Renaissance: Story Immersion
There are currently three main schools of thought to designing an immersive story for a game.
The first follows the Half Life approach, last seen in Modern Warfare 2 and Uncharted 2. Place the player into a specific individual within the game, give him a clear cut goal, and rail him through a rollercoaster plot. Surround him with sound and fury, leaving him little time to ponder anything else. Immersion arises from the cinematic presentation of action and gameplay, but the story unfolds in a linear progression. Done well, the player seeks to finish the story, to see how the plot unfolds, to experience the game as they might normally experience a movie, just with more interactivity. Great stories can be told through this method, but they’re rarely suitable for a more multi-player experience.
Battle Stations is thus incapable of this, just yet.*
The second is the Choice and Consequence approach, as evidenced by Dragon Age, Mass Effect, and The Witcher. The player becomes an active agent in the story’s progression, rather than the guy who’s ordered to shoot things. The player is presented with a choice that will affect the outcome of the story. Players become invested in their choices, and the characters they play. Play the power-hungry mage and sacrifice all who come into your path, or play the paragon of virtue, spreading compassionate ass-kicking to all corners of the galaxy. It’s the player’s choice to make. The outcome of the story is thus determined by the player’s actions, not a linear progression of plot, sandwiched between stretches of gameplay.
Several players have remarked that they would like to see this in Battle Stations Quest system, yet these are incredibly complex to design, and often overwhelming to more casual players.
The third is the emergent narrative, Civilization, Warhammer, Fallout 3 etc. Design the world, litter it with details of a living, breathing ecosystem, like audiotapes, lost logs, pedestrians you can mug, cars to steal. It’s the backbone of a well-designed sandbox game such as Grand Theft Auto, (before they railroad you down the linear plot). The writers and designers create a world and all its ancillary information so players can make up their own stories, and go on their own adventures, discover the worlds little secrets.
This is what we’re trying to do, more or less.
Some of the real story that derives from Battle Stations comes from the players themselves, who their captains are, what sort of feud is going on between the clans, which famous captain is flying high in the skies of Sios this week. We want to build on that. Obviously, a static quest system will not be the best way to involve players in the game world. That’s why we have a Renaissance.
We’ll be launching Battle Stations: Renaissance sometime alongside Chapter 1 of the quest updates.

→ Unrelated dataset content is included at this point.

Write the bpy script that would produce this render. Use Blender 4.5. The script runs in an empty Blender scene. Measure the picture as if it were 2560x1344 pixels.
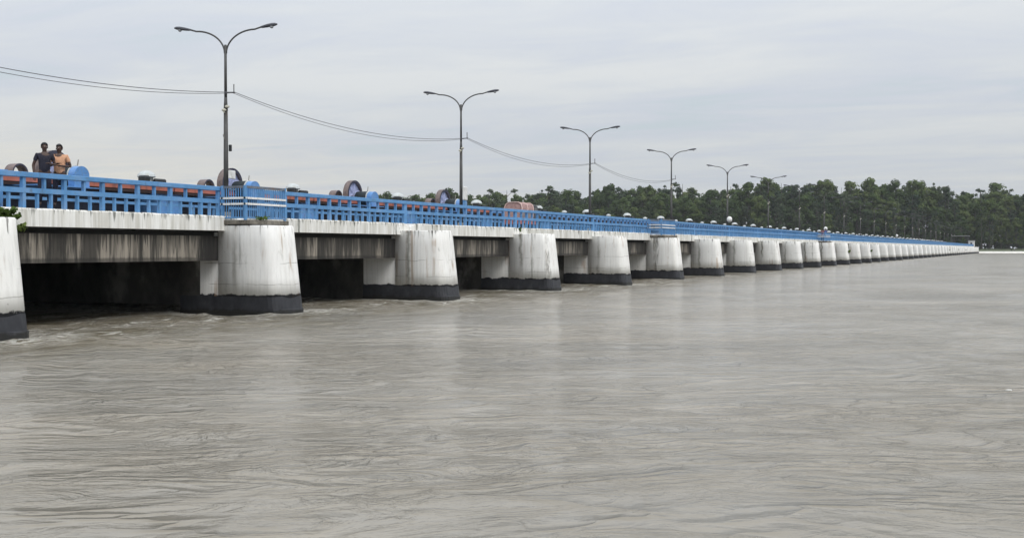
import bpy, bmesh, math, random
import numpy as np
from mathutils import Vector, Matrix, Euler
random.seed(7); rng = np.random.default_rng(11)
R = math.radians
scene = bpy.context.scene
COL = scene.collection

# ------------------------------------------------------------------ camera
TH = math.atan(1298/2900.0)            # bridge runs along +X, camera is turned left of it
CT, ST = math.cos(TH), math.sin(TH)
CAMZ = 2.55
cam_d = bpy.data.cameras.new('camera'); cam = bpy.data.objects.new('camera', cam_d); COL.objects.link(cam)
cam_d.sensor_width = 36; cam_d.lens = 2900/2560*36
cam_d.clip_start = 0.2; cam_d.clip_end = 20000
cam.location = (0, 0, CAMZ)
cam.rotation_euler = Euler((R(90-1.0), 0, TH-R(90)), 'XYZ')
scene.camera = cam

ORD = ['first', 'second', 'third', 'fourth', 'fifth', 'sixth', 'seventh', 'eighth', 'ninth', 'tenth', 'eleventh', 'twelfth', 'thirteenth', 'fourteenth', 'fifteenth']
# ------------------------------------------------------------------ sky
world = bpy.data.worlds.new('World'); scene.world = world; world.use_nodes = True
nt = world.node_tree; nt.nodes.clear()
def N(t, typ, **kw):
    n = t.nodes.new(typ)
    for k, v in kw.items():
        if k.startswith('i_'): n.inputs[k[2:].replace('_', ' ')].default_value = v
        else: setattr(n, k, v)
    return n
def math_n(t, op, a, b=None, c=None, clamp=False):
    n = t.nodes.new('ShaderNodeMath'); n.operation = op; n.use_clamp = clamp
    for i, v in enumerate((a, b, c)):
        if v is None: continue
        if isinstance(v, (int, float)): n.inputs[i].default_value = v
        else: t.links.new(v, n.inputs[i])
    return n.outputs[0]
def mix_n(t, f, a, b, bt='MIX'):
    n = t.nodes.new('ShaderNodeMix'); n.data_type = 'RGBA'; n.blend_type = bt
    for s, v in ((n.inputs[0], f), (n.inputs[6], a), (n.inputs[7], b)):
        if isinstance(v, (int, float)): s.default_value = v
        elif isinstance(v, tuple): s.default_value = (*v, 1) if len(v) == 3 else v
        else: t.links.new(v, s)
    return n.outputs[2]
def ramp_n(t, f, stops, interp='LINEAR'):
    n = t.nodes.new('ShaderNodeValToRGB'); cr = n.color_ramp; cr.interpolation = interp
    while len(cr.elements) < len(stops): cr.elements.new(0.5)
    for e, (p, c) in zip(cr.elements, stops):
        e.position = p; e.color = (*c, 1) if isinstance(c, tuple) else (c, c, c, 1)
    t.links.new(f, n.inputs[0]); return n.outputs[0]
def noise_n(t, vec, scale=1, detail=4, rough=0.55, dist=0, dims='3D'):
    n = t.nodes.new('ShaderNodeTexNoise'); n.noise_dimensions = dims
    n.inputs['Scale'].default_value = scale; n.inputs['Detail'].default_value = detail
    n.inputs['Roughness'].default_value = rough; n.inputs['Distortion'].default_value = dist
    t.links.new(vec, n.inputs['Vector']); return n.outputs['Fac']
def map_n(t, vec, scale=(1, 1, 1), loc=(0, 0, 0), rot=(0, 0, 0)):
    n = t.nodes.new('ShaderNodeMapping'); n.inputs['Scale'].default_value = scale
    n.inputs['Location'].default_value = loc; n.inputs['Rotation'].default_value = rot
    t.links.new(vec, n.inputs['Vector']); return n.outputs[0]

SUN_EL, SUN_AZ = R(50), R(-116)         # direction to the sun: azimuth from +X, river side
tc = N(nt, 'ShaderNodeTexCoord'); sep = N(nt, 'ShaderNodeSeparateXYZ'); nt.links.new(tc.outputs['Generated'], sep.inputs[0])
zc = math_n(nt, 'MAXIMUM', sep.outputs[2], 0.0)
den = math_n(nt, 'ADD', zc, 0.055)
cmb = N(nt, 'ShaderNodeCombineXYZ')
nt.links.new(math_n(nt, 'DIVIDE', sep.outputs[0], den), cmb.inputs[0])
nt.links.new(math_n(nt, 'DIVIDE', sep.outputs[1], den), cmb.inputs[1])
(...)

Renaissance is essentially a wiki format for all things Battle Stations, including Siosian history, Prominent player characters, personal character stories, etc. One of the main features is for fan contribution, whether in terms of fan fiction, or creating a short story we can fold into our flexible quest system. The idea is that if there’s a particular bit of story there, something we can spin several quests out of, we’ll look at being to produce it with what resources we have in-house, and you’ll see it in the quests sooner or later.
We’re trying to build a world for you guys to play in here, but where others can visit.